Der Schritt zum Profi
Nächstes Jahr wird sie die Ausbildung beenden und muss ein Engagement finden. «Deshalb gehe ich jetzt zu vielen Auditions, bewerbe mich. Gerade komme ich aus Köln von einem Workshop zurück.» Viele der Musicalkünstler:innen kennen sich bei den Castings schon untereinander, oft ist Graber die Jüngste im Saal. Da müsse man eine ordentliche Portion Selbstbewusstsein mitbringen.
Dazu kommt eine unerlässliche Selbstvermarktung: «Ohne Instagram geht nichts. Wenn du wissen willst, wie jemand tanzt, gehst du zuerst auf Insta. Es ist wichtig, sich da zu präsentieren.» Deshalb ist Graber online sehr aktiv, zeigt ihre Erfolge und Choreografien. Um neben der Ausbildung Geld zu verdienen, unterrichtet sie Kinder im Hiphop. «Ich liebe es zu unterrichten», sagt sie mit leuchtenden Augen. Das wäre Plan B, wenn es mit der Tanzkarriere doch nicht funktionieren sollte. Aber im Moment ist Grabers Showstern am Aufgehen. «Ich arbeite mit Curtis Burger, er ist Choreograf für DJ Bobo.

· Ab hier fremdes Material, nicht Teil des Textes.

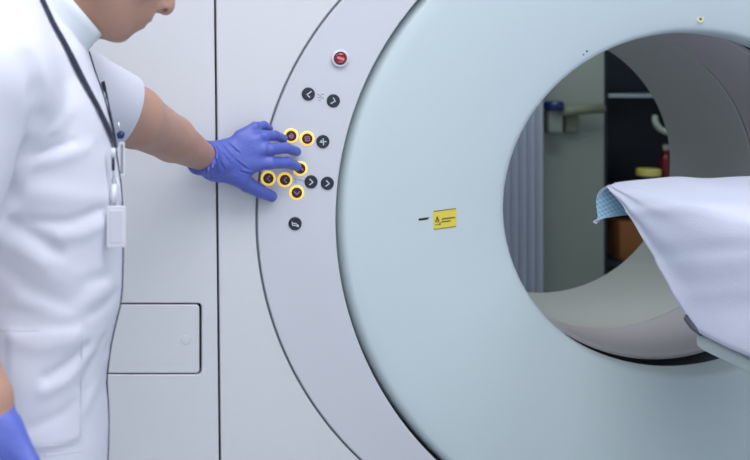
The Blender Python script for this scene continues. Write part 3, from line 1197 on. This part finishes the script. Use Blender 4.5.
def half(fld, lo, hi, p0, n_, k=.004):
    """cut away everything past the plane through p0 with outward normal n_"""
    n_ = np.array(n_, float) / np.linalg.norm(n_)
    fld.apply(lo, hi, lambda x, y, z: -((x - p0[0]) * n_[0] + (y - p0[1]) * n_[1] + (z - p0[2]) * n_[2]) + 0 * (x + y + z), k, 's')


# -- tunic
T = Field((-.36, 1.10, .70), (.14, 2.02, 1.53), .0042)
hemL_c = P(127, 113, 1.79)
axL = (elL - shL).normalized()
# sleeves first, so the cut stays local
T.cap(shL, hemL_c + axL * .08, .074, .0605, k=.0)
hemn = Vector((.86, .22, -.36)).normalized()
hemL_c = P(129, 115, 1.73)
T.apply((-.1, 1.7, 1.1), (.14, 2.0, 1.5), lambda x, y, z: -((x - hemL_c.x) * hemn.x + (y - hemL_c.y) * hemn.y + (z - hemL_c.z) * hemn.z - .006) + 0 * (x + y + z), .004, 's')
T.cap(shR, elR, .078, .070, k=.0)
T.apply((-.36, TY - .3, .70), (.14, TY + .3, 1.5), torso_fn(), .035)
# shoulder yoke
T.cap((-.15, TY + .09, 1.385), (-.10, TY + .18, 1.335), .072, .07, k=.04)
T.cap((-.15, TY - .09, 1.415), (-.14, TY - .17, 1.345), .072, .072, k=.04)
# crease where the near sleeve meets the chest
cr_pts = [P(36, 58, 1.18), P(43, 95, 1.19), P(43, 120, 1.20), P(31, 153, 1.21), P(8, 194, 1.22), P(-20, 230, 1.22)]
for a, b in zip(cr_pts, cr_pts[1:]):
    T.cap(a, b, .007, .007, k=.022, op='s')
# neck opening
T.cap((-.08, TY, 1.40), (.02, TY, 1.54), .052, .06, k=.008, op='s')
tunic, TV, TQ = T.mesh('tunic', M_CLOTH, per)
TB = BVHTree.FromPolygons([tuple(v) for v in TV], [tuple(q) for q in TQ])

# -- head frame: built upright, then bent forward and turned a little to the gantry
HO = Vector((0.0155, TY + .005, 1.5140))
RM = Matrix.Rotation(math.radians(14), 3, 'Z') @ Matrix.Rotation(math.radians(31), 3, 'Y')
RMn = np.array(RM)


def H(x, y, z): return tuple(HO + RM @ Vector((x, y, z)))


B = Field((-.37, 1.08, .72), (.27, 2.14, 1.72), .0030)


def head(f):
    f.ell(H(-.005, 0, .035), (.098, .077, .088), RMn, k=.0)          # cranium
    f.ell(H(.035, 0, -.005), (.058, .062, .085), RMn, k=.03)          # face
    f.ell(H(.012, 0, -.045), (.055, .060, .040), RMn, k=.02)         # cheeks and jaw
    f.cap(H(.005, .048, -.066), H(.058, .016, -.098), .020, .017, k=.018)
    f.cap(H(.005, -.048, -.066), H(.058, -.016, -.098), .020, .017, k=.018)
    f.ell(H(.040, 0, -.075), (.042, .040, .034), RMn, k=.02)
    f.ell(H(.068, 0, -.100), (.017, .020, .015), RMn, k=.012)        # chin
    f.ell(H(.030, 0, -.100), (.034, .036, .016), RMn, k=.018)        # soft under-chin
    f.ell(H(.079, 0, -.060), (.021, .029, .030), RMn, k=.016)        # muzzle
    f.ell(H(.0925, 0, -.0665), (.0070, .020, .0052), RMn, k=.005)    # lips
    f.ell(H(.0890, 0, -.0765), (.0070, .018, .0052), RMn, k=.005)
    f.cap(H(.099, .02, -.0715), H(.099, -.02, -.0715), .0022, .0022, k=.004, op='s')
    f.cap(H(.088, 0, .018), H(.109, 0, -.031), .008, .0108, k=.012)   # nose
    f.ell(H(.1105, 0, -.0380), (.0092, .0098, .0095), RMn, k=.008)
    for s in (-1, 1):
        f.ell(H(.1000, s * .0115, -.0420), (.0105, .0065, .0080), RMn, k=.006)
        f.ell(H(.1075, s * .0165, -.0485), (.0056, .0060, .0046), RMn, k=.002, op='s')
        f.ell(H(.052, s * .040, -.018), (.026, .020, .022), RMn, k=.02)      # cheekbone
        f.ell(H(.085, s * .031, .014), (.013, .016, .010), RMn, k=.010, op='s')  # eye socket
        f.ell(H(.0755, s * .031, .011), (.0125, .0135, .0115), RMn, k=.004)  # lidded eye
        f.cap(H(.088, s * .014, .028), H(.080, s * .046, .028), .008, .006, k=.012)
        f.ell(H(-.008, s * .076, -.005), (.016, .008, .030), RMn, k=.006)     # ear
        f.ell(H(-.004, s * .083, -.002), (.008, .004, .016), RMn, k=.004, op='s')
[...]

Eine grosse Ehre.» Neben dem Tanzen gibt es für die Bernerin derzeit wenig anderes. «Mein Freundeskreis kommt auch aus diesem Bereich und so haben wir Verständnis untereinander.» Vom Tanzen hat sie nie die Nase voll. «Wir gehen im Ausgang tanzen, einfach geniessen.» Wenn sie wirklich mal einen Tag Ruhe braucht, ist sie am liebsten gemütlich zu Hause mit ihrem Freund. Doch in Zukunft möchte sie die Welt sehen: «Ich möchte viel reisen und im Ausland sein», sagt sie zu ihren Plänen. Eine Rolle bei Hamilton oder im berühmten Moulin Rouge wäre ein Traum. Aber Graber ist nicht aufs Musical fixiert, möchte in Musikvideos, als Backgroundtänzerin oder in TV-Shows tanzen. Wenn sie vor Publikum steht, weiss sie, dass sich die vielen und entbehrungsreichen Stunden des Trainings gelohnt haben. «Das Gefühl auf der Bühne ist unbeschreiblich. Es ist eine riesige Freude, wenn man endlich das zeigen darf, was man so lange vorbereitet hat und alle es sehen wollen.»